Nos rachas que sua turma de ginásio fazia, após a sessão de educação física, raramente deixava de fazer gols, contudo. Talvez por não ter o desequilibrante caderno dobrado no bolso da calça. Ter observado atentamente seu estilo e seu posicionamento - impedido sempre - não me ajudou em nada nas peladas de nossa classe, que era um ano à frente, e tinha defensores da categoria de um Tode, um Bécaud, um Édson Aguiar. O Beco-sem-Saída é que era minha praia...

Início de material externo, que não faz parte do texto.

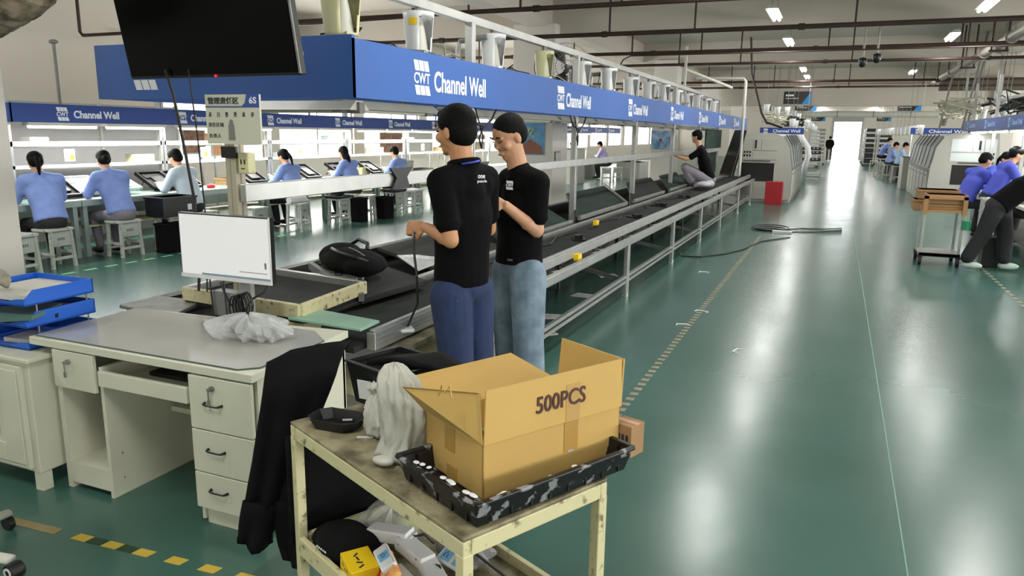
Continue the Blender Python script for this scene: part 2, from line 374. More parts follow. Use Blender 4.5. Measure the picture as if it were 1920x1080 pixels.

Marcim fez-se notável entre seus pares, por pelo menos um par de razões: sua esperteza em tudo o que se metia, e o seu rádio. É, o rádio e a rádia que veio em consequência, pois ele iniciou um curso do famoso Instituto Universal Brasileiro, o IUB que anunciava milagres diversos cursos que oferecia por correspondência, e o mais charmoso e imediatamente produtivo deles era o de consertador de rádio que, de lambuja, dava ao estudante as peças para ir montando seu próprio aparelho de rádio de verdade...

No quesito esperteza, as peripécias de Marcim são incontáveis, mesmo as desconhecidas e as inimagináveis. Duma feita, num grupo alegre que seguia pra pescaria rio Pará, a meia légua da cidade, íamos falantes linha-férrea afora - era ainda o tempo do trem - quando alguém sugeriu botar umas pedras na junção dos trilhos para derrubar a máquina do Juju. Marcim pôs-se logo de mãos à obra quando, do nada, apareceram dois ou três truculentos inspetores de linha...Ao seu brado denunciador de ..."tão pondo pedra na linha...", Marcim, agachado, mão na massa, respondeu, de chofre, com mais confiança do que um Luiz IndIgnácio ao negar a posse do triplex: "...Quê isso, sô, cês num tá veno que a gente tá tentano é tirá...?"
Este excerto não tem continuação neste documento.